Israel and Palestinian negotiators will soon meet in Washington to work out final details of relaunching peace negotiations. "If everything goes as expected," the diplomats should meet within a week "or very soon thereafter," Kerry said late Friday.

The secretary cautioned that "the agreement is still in the process of being formalized." Kerry declined to give any details on what had been agreed so far.

The negotiations would mark the first direct talks in three years, following decades of failed efforts. Obama made an Israeli-Palestinian peace deal a priority early in his first term, but the 2010 negotiations quickly broke down, and the issue slid from the top of his administration's agenda until Kerry took it up again this year.

Kerry's announcement, with its caveats, was clearly not everything he had wanted. But it was enough to be considered progress.

Kerry has devoted much of his time as secretary of state to persuading the Israelis and Palestinians to resume negotiations.

Palestinian leaders have balked at returning to the bargaining table without a promise that negotiations over a future Palestinian state would be based in principle on the pre-1967 borders.

Netanyahu has said many times that Israel is willing to go to negotiations immediately — but without preconditions.

Israeli Deputy Foreign Minister Zev Elkin told Israel Radio on Friday that "a negotiation in which you first say what you are willing to give up is not the kind of negotiation that leads to good results in the Middle East."

After his brief remarks, Kerry took no questions. He said the two sides had agreed that he would shepherd the talks.

The diplomats expected to meet face to face in Washington are chief Palestinian negotiator Saeb Erekat and Israeli Justice Minister Tzipi Livni, who will be accompanied by Netanyahu's close aide, Isaac Molho.

"These were months of skepticism and cynicism," Livni wrote on her Facebook page Friday night. "But now, four years of political stalemate are completed. I know this is an opportunity, but I also know that the moment negotiations begin it will be complex and not easy. However, I am firmly convinced that it is the right thing for our future, our security, economy and the values of Israel."

But in a sign of how tenuous the talks remain, Mustafa Barghouti, a member of the Palestinian Legislative Council, warned that what Kerry is presenting is not enough.

"It is very dangerous for the Palestinian people to resume negotiations without a written commitment by Israel to freeze settlement-building and to recognize the 1967 lines as a start of agreement," Bargouti said. "I am afraid Israelis will use negotiations as cover for continuing to build settlements and land confiscation, so I think that we will face another failure and it will be a never-ending story."

Kerry said nothing about when Netanyahu and Abbas would meet, but he praised both leaders. "Both of them have chosen to make difficult choices here," Kerry said, without elaboration.

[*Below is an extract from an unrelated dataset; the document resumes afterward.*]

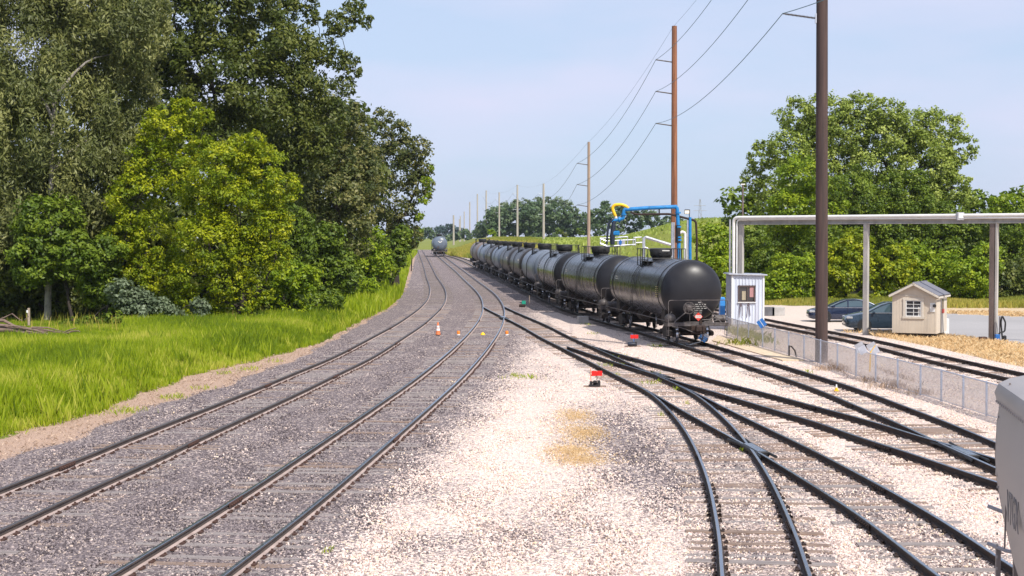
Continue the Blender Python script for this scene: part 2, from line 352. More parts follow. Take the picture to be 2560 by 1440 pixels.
def survey(L, Rr, Ymin, Ymax, h=.17, gdeg=2, sig=.05):
    L = sorted(L, key=lambda p: -p[1]); Rr = sorted(Rr, key=lambda p: -p[1])
    ylo = min(L[0][1], Rr[0][1]); yhi = max(L[-1][1], Rr[-1][1])
    ys = np.linspace(ylo, yhi, 160)
    YY = np.array([Yrow(y, h) for y in ys]); zz = YY
    xl = np.interp(-ys, [-p[1] for p in L], [p[0] for p in L]); xr = np.interp(-ys, [-p[1] for p in Rr], [p[0] for p in Rr])
    d1 = np.array([raydir(PCX, y)[1] for y in ys])
    XL = (xl - PCX) * YY / d1; XR = (xr - PCX) * YY / d1
    Xc = (XL + XR) / 2; g = XR - XL
    n = max(60, int((YY[-1] - YY[0]) / .5)); Yg = np.linspace(YY[0], YY[-1], n); Xg = np.interp(Yg, YY, Xc); gg = np.interp(Yg, YY, g)
    # extrapolate then gaussian smooth with a width that grows with distance
    dy = Yg[1] - Yg[0]; kk = max(4, min(int(10 / dy), n // 3))
    sa = np.polyfit(Yg[:kk], Xg[:kk], 1); sb = np.polyfit(Yg[-kk:], Xg[-kk:], 1)
    pre = np.arange(Ymin, Yg[0], dy); post = np.arange(Yg[-1] + dy, Ymax, dy)
    Ya = np.concatenate([pre, Yg, post])
    Xa = np.concatenate([Xg[0] + sa[0] * (pre - Yg[0]), Xg, Xg[-1] + sb[0] * (post - Yg[-1])])
    ga = np.concatenate([np.full(len(pre), gg[0]), gg, np.full(len(post), gg[-1])])
    Xs = np.empty_like(Xa)
    for i, y in enumerate(Ya):
        s = max(1.2, sig * y); w = np.exp(-.5 * ((Ya - y) / s) ** 2)
        A = np.polyfit(Ya - y, Xa, 2, w=np.sqrt(w)) if i % 1 == 0 else None
        Xs[i] = A[2]
    tan = np.gradient(Xs, Ya); cs = 1 / np.sqrt(1 + tan ** 2)
    gp = np.polyfit(Ya, ga * cs, gdeg, w=1 / Ya); gs = np.clip(np.polyval(gp, Ya), 1.25, 1.9)
    # resample by arc length
    ds = np.hypot(np.diff(Xs), np.diff(Ya)); S = np.concatenate([[0], np.cumsum(ds)])
    t = Track(); m = int(S[-1] / .5) + 1; q = np.linspace(0, S[-1], m)
    t.X = np.interp(q, S, Xs); t.Y = np.interp(q, S, Ya); t.g = np.interp(q, S, gs); t.S = q
    tx = np.gradient(t.X); ty = np.gradient(t.Y); l = np.hypot(tx, ty); t.tx = tx / l; t.ty = ty / l
    t.z = gfar(t.Y); t.Xat = lambda y: np.interp(y, t.Y, t.X); t.gat = lambda y: np.interp(y, t.Y, t.g)
    return t
TR = {}
TR['A'] = survey(A_L, A_R, 18, 460)
TR['B'] = survey(B_L, B_R, 18, 372)
TR['C'] = survey(C_L, C_R, 18, 108)
TR['D'] = survey(D_L, D_R, 18, 52.8)
TR['E'] = survey(E_L, E_R, 26, 71.3)
TR['T'] = survey(T_L, T_R, 26, 330, gdeg=1)
TR['G'] = survey(G_L, G_R, 44, 118, gdeg=0)

def bankref(Y):
    Y = np.asarray(Y, float); k = sstep(285, 325, Y)
    return (TR['T'].Xat(np.minimum(Y, 320)) + 2.2) * (1 - k) + (TR['B'].Xat(np.minimum(Y, 370)) + 2.0 - .035 * np.maximum(Y - 370, 0)) * k
def G(X, Y):
    """ground height"""
    X = np.asarray(X, float); Y = np.asarray(Y, float)
    z = gfar(Y)
    r = X / np.maximum(Y, 1) * 3700 + 1280
    ridge = np.interp(r, [1050, 1096, 1125, 1200, 1450, 1560, 1680, 1750, 2600, 4000], [0, 0, 3.3, 3.5, 3.5, 4.3, 8.2, 9.4, 10.5, 13])
    d = X - bankref(Y)
    near = sstep(1.0, 14, d) * sstep(215, 265, Y)
    z = z + ridge * near * (.80 + .20 * sstep(260, 520, Y)) * (1 - sstep(700, 1300, Y))
    Yg = np.clip(Y, 30, 380); dg = Xgrass(Yg) - X
    z = z + .40 * sstep(0, 2.5, dg) * (Y > 25) * (Y < 390) * (X > -60)
    return z
def Gs(x, y): return float(G(x, y))
XGR = [(0,1090),(180,1050),(330,990),(470,940),(640,900),(790,860),(870,815),(960,775),(1000,740),(1012,700),(1020,670),(1030,645),(1042,632),(1048,620)]
XBL = [(0,1152),(160,1105),(400,1010),(560,965),(760,890),(860,835),(940,790),(985,765),(1015,720),(1025,690),(1030,665),(1036,645),(1046,630),(1052,618)]
def wline(pts):
    w = [P(x, y) for x, y in pts]; w = [w[0] + (w[0] - w[1]) * 2] + w
    ys = [p[1] for p in w]; xs = [p[0] for p in w]
    return lambda Y: np.interp(Y, ys, xs)
Xgrass = wline(XGR); Xball = wline(XBL)
def inpoly(X, Y, poly):
    X = np.asarray(X); Y = np.asarray(Y); c = np.zeros(X.shape, bool); n = len(poly)
    for i in range(n):
        x1, y1 = poly[i]; x2, y2 = poly[(i + 1) % n]
        if y1 == y2: continue
        k = ((y1 > Y) != (y2 > Y)) & (X < (x2 - x1) * (Y - y1) / (y2 - y1) + x1); c ^= k
    return c
def wpoly(pts): return [tuple(P(x, y)[:2]) for x, y in pts]
ASPH = wpoly([(2362, 784), (2900, 806), (2900, 878), (2560, 863), (2470, 852), (2362, 838)])
LOT = wpoly([(1905, 763), (2060, 766), (2366, 783), (2366, 836), (2235, 838), (2100, 832), (1912, 790)])
DIRT = wpoly([(1380, 1020), (1500, 1022), (1528, 1165), (1360, 1170)])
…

Kerry said both sides had agreed that only he would make further comments about the plan for talks, which he said is still a work in progress.

The Obama administration has pushed hard for a resumption in talks, even as crises in Egypt and Syria have competed for officials' attention. On Thursday, Obama spoke with Netanyahu by phone and encouraged him to continue to work with Kerry to resume negotiations with the Palestinians, according to a White House statement.

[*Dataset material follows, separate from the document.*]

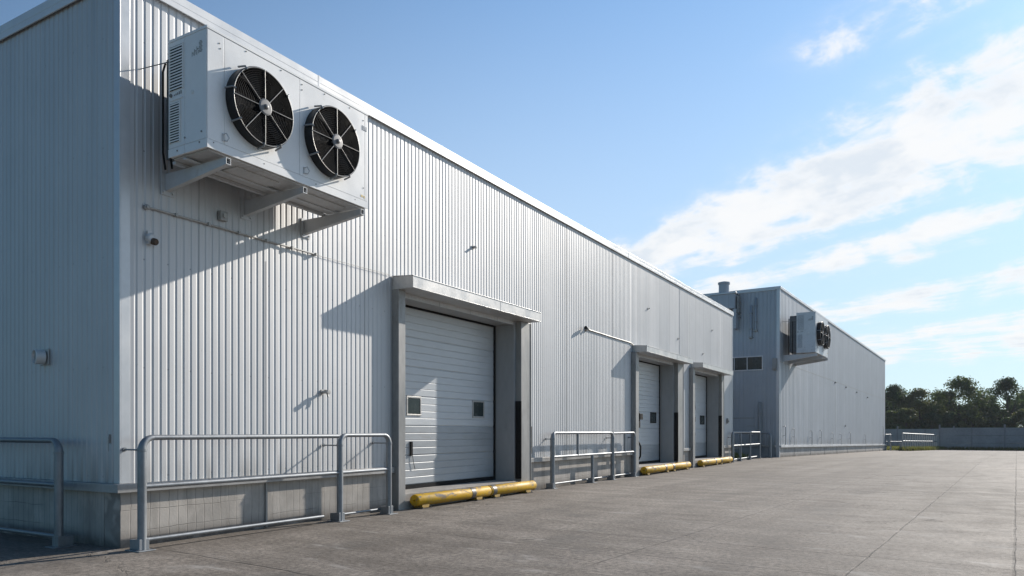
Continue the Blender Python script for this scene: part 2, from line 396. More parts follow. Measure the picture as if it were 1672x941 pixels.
# ------------------------------------------------------------------ first building
L1 = 27.5; TOP = 6.48; DEEP = -16.0; SILL = 0.72
wh = thing('warehouse', 'long silver ribbed-metal warehouse with three loading doors and a shaded end wall at left', 'warehouse')
doors = [dict(l0=4.66, l1=4.84, r0=8.66, r1=9.17, top=3.62, c0=4.66, c1=9.07, ct=3.87),
         dict(l0=15.50, l1=15.75, r0=19.35, r1=20.05, top=3.60, c0=15.6, c1=20.17, ct=3.83),
         dict(l0=21.2, l1=21.45, r0=25.1, r1=25.5, top=3.58, c0=21.4, c1=25.8, ct=3.80)]
mb = MB(); a = 0.105
for d in doors:
    cladding(mb, 'y', a, d['l0'], SILL, TOP - 0.1, 0.003, 1)
    cladding(mb, 'y', d['l0'], d['r1'], d['top'] - 0.05, TOP - 0.1, 0.003, 1)
    a = d['r1']
cladding(mb, 'y', a, L1 - 0.06, SILL, TOP - 0.1, 0.003, 1)
mb.build('front_cladding', M['clad_y'], wh)
mb = MB(); cladding(mb, 'x', DEEP, -0.085, SILL, TOP - 0.1, -0.003, -1, 0.1, 0.009, 0.62, 0.09)
mb.build('end_cladding', M['clad_x'], wh)
mb = MB(); mb.box(-0.09, 0.016, -0.016, -0.001, SILL, TOP - 0.1); mb.box(0.001, 0.016, -0.001, 0.108, SILL, TOP - 0.1)
mb.build('corner_trim', M['trim'], wh, 0.003)
mb = MB(); mb.box(-0.02, 0.018, L1 - 0.07, L1, 0.02, TOP - 0.1)
mb.build('end_trim', M['trim'], wh, 0.003)
# wall body behind the sheets (rear, far end) and the roof
mb = MB(); mb.box(DEEP, DEEP + 0.2, 0.0, L1 - 0.01, 0, TOP - 0.15); mb.box(DEEP + 0.2, -0.02, L1 - 0.2, L1 - 0.01, 0, TOP - 0.15)
mb.build('rear_wall', M['clad_y'], wh)
mb = MB(); mb.box(DEEP, -0.03, 0.02, L1 - 0.02, TOP - 0.3, TOP - 0.12); mb.build('roof', M['roof'], wh)
mb = MB()
mb.box(-0.16, 0.055, -0.055, L1 + 0.03, TOP - 0.10, TOP)            # cap along the front
mb.box(0.038, 0.055, -0.055, L1 + 0.03, TOP - 0.17, TOP - 0.10)
mb.build('parapet_cap', M['cap'], wh, 0.004)
for q in range(9): MB().box(-0.155, 0.0575, 2.95 + q * 3.05, 2.975 + q * 3.05, TOP - 0.168, TOP + 0.0025).build('cap_joint', M['trim'], wh)
mb = MB(); mb.box(DEEP, -0.16, -0.055, 0.10, TOP - 0.10, TOP); mb.box(DEEP, 0.038, -0.055, -0.038, TOP - 0.18, TOP - 0.10)
mb.build('end_parapet_cap', M['cap'], wh, 0.004)
# plinth and ledge, broken at the doors
mb = MB(); lg = MB(); a = 0.0
for d in doors + [None]:
    b = d['l0'] if d else L1
    mb = MB(); mb.box(-0.3, -0.001, a + 0.001 if a == 0 else a, b, -0.3, SILL - 0.1); mb.build('front_plinth', M['plinth_y'], wh, 0.006)
    lg = MB(); lg.box(-0.2, 0.075, a if a else -0.075, b, SILL - 0.10, SILL - 0.002); lg.build('ledge', M['ledge'], wh, 0.005)
    if d: a = d['r1']
mb = MB(); mb.box(DEEP, -0.302, 0.0, 0.3, -0.3, SILL - 0.1); mb.build('end_plinth', M['plinth_x'], wh)
mb = MB(); mb.box(DEEP, -0.202, -0.075, 0.12, SILL - 0.10, SILL - 0.002); mb.build('end_ledge', M['ledge'], wh, 0.005)
for bx in ((0.001, 0.022, 2.02, 2.05, 0.02, SILL - 0.11), (0.0125, 0.0145, 2.03, 2.036, SILL, 3.6), (0.0125, 0.0145, 11.2, 11.212, SILL, TOP - 0.18), (0.0125, 0.0145, 14.1, 14.112, SILL, TOP - 0.18)):
    MB().box(*bx).build('sheet_joint', M['jamb'], wh)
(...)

Kerry had extended his trip to avoid returning to Washington empty-handed. He met twice on Friday with Erekat, the Palestinian negotiator, in Amman, before jumping on a helicopter to meet with Abbas in the West Bank city of Ramallah.

That meeting lasted only an hour. Kerry subsequently returned to Amman and then flew back to Washington.

Kerry had hoped to restart talks in June and had said during his last visit to the region, late last month, that a deal to do so was within reach.